Anyway, the simple answer is no. The new-style RAID superblocks have always been
at the end of the partitions, so this typo changes nothing in practice.

Cheers,


Bruno Prior [EMAIL PROTECTED]

 -Original Message-
 From: [EMAIL PROTECTED]
 [mailto:[EMAIL PROTECTED]]On Behalf Of Jakob Østergaard
 Sent: 04 November 1999 15:17
 To: [EMAIL PROTECTED]
 Subject: Re: superblock Q/clarification


 On Thu, Nov 04, 1999 at 10:01:41AM -0500, David Cooley wrote:
 ...
 
  Does this mean we no longer have to start raid partitions at block 1
  instead of block zero?

 I'm sorry, but I have no idea of what you're referring to...

 When accessing the RAID device you can't see that there is a superblock
 at all.  You can't access the superblock via valid accesses to the MD
 device.

 I might be misunderstanding your question... When did you ever have to
 start anything at block 1 instead of block 0 ?

 (Gee, I hope this isn't in the HOWTO as well   ;)

 --
 
 : [EMAIL PROTECTED]  : And I see the elder races, :
 :.: putrid forms of man:
 :   Jakob Østergaard  : See him rise and claim the earth,  :
 :OZ9ABN   : his downfall is at hand.   :
 :.:{Konkhra}...:





Re: superblock Q/clarification

1999-01-02 Thread [EMAIL PROTECTED]

[ Thursday, November  4, 1999 ] David Cooley wrote:
 Does this mean we no longer have to start raid partitions at block 1 
 instead of block zero?

Just out of curiosity, when was this the case? I've done s/w raid's
on drives (not making partitions, so I lost autorun unfortunately)
and never had a problem...

James
-- 
Miscellaneous Engineer --- IBM Netfinity Performance Development



Re: superblock Q/clarification

1999-01-02 Thread Michael Marion

David Cooley wrote:

 It's probably something to do with the fact that I'm on a Sparc Ultra 2
 machine running Linux.
 Didn't think Linux saw the drives differently between platforms, but I
 guess it does.

I'm guessing the drives were orginally used under Solaris/SunOS?  i.e. they had
a Sun disk label on them?  

I had the exact same problem (RAID5 was fine until I rebooted.. then they were
reported as 'not a valid partition').  These were disks I used on a PC, but had
salvaged them from work where they had been used on Suns.  AFAIK the problem is
in the Sun label.  The way to fix it was to delete all partitions, write the
label, exit fdisk, restart fdisk, and make a new empty DOS partition table.  
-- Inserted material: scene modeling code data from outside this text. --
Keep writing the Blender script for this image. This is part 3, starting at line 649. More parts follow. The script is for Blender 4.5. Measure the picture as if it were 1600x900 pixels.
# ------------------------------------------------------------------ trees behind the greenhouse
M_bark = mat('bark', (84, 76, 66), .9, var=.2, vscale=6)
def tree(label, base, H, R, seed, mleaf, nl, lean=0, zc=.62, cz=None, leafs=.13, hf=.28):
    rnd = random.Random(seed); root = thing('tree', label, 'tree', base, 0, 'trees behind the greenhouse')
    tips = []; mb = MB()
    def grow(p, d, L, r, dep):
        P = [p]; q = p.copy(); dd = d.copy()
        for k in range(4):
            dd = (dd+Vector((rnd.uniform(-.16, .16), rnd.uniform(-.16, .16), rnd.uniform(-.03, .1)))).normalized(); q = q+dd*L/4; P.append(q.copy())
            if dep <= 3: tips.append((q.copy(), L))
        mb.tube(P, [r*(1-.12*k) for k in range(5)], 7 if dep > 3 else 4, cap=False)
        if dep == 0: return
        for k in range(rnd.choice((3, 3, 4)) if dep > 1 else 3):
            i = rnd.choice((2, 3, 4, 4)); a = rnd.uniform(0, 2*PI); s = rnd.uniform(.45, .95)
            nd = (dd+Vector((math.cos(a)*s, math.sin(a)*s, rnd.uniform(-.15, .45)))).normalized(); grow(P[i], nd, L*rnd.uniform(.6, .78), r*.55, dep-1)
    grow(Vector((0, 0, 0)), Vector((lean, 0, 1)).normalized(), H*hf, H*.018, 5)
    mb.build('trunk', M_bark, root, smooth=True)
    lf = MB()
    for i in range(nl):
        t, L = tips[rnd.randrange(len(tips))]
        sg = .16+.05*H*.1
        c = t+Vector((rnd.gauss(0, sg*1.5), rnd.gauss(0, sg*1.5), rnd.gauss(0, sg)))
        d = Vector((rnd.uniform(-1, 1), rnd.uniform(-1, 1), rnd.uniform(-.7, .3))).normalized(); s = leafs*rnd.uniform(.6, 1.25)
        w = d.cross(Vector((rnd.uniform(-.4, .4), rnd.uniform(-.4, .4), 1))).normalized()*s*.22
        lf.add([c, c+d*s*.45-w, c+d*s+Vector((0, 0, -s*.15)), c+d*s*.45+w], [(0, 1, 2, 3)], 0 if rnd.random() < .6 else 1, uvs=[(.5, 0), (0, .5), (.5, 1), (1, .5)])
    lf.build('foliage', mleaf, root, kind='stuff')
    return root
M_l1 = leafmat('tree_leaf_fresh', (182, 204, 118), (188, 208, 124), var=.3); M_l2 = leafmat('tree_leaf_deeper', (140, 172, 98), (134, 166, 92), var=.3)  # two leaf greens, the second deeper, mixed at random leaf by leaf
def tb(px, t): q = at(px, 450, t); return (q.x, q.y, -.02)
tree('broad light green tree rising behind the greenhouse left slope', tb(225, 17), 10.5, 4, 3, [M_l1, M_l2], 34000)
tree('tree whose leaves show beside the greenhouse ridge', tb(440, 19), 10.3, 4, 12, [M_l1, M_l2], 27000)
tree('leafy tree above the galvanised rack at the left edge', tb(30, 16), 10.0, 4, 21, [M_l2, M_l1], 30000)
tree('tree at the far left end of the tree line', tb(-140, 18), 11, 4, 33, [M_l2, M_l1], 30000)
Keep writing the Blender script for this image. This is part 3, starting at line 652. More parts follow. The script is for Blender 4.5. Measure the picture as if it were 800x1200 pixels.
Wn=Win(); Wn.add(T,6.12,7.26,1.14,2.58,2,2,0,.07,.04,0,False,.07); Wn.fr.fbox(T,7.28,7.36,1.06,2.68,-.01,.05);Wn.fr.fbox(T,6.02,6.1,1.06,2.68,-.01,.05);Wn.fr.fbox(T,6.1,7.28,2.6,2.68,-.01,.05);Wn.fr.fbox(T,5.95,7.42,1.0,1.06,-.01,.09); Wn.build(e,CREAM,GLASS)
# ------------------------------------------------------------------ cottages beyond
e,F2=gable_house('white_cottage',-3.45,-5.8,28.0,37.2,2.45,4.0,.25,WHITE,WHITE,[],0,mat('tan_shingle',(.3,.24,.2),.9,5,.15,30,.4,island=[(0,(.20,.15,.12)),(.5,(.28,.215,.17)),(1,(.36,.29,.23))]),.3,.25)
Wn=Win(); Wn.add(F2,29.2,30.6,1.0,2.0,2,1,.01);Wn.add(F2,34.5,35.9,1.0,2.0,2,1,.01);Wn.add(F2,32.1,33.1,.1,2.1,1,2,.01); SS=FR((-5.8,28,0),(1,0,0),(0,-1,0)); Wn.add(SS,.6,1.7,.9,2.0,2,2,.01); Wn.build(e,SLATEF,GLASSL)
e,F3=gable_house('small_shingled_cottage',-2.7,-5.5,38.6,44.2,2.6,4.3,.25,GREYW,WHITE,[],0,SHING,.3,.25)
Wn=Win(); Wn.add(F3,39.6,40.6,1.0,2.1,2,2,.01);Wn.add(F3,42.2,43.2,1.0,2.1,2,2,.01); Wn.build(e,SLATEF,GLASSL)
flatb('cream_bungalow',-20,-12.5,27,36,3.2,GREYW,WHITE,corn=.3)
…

If you're wondering, I found it didn't work right if I didn't write the label,
quit and restart before making the empty DOS label.  

I've also noticed that after you make the DOS label, it then does start from
cylinder 1 instead of 0... maybe that's where that line of thought came from.

--
Mike Marion -  Unix SysAdmin/Engineer, Qualcomm Inc.
Black holes are where God divided by zero.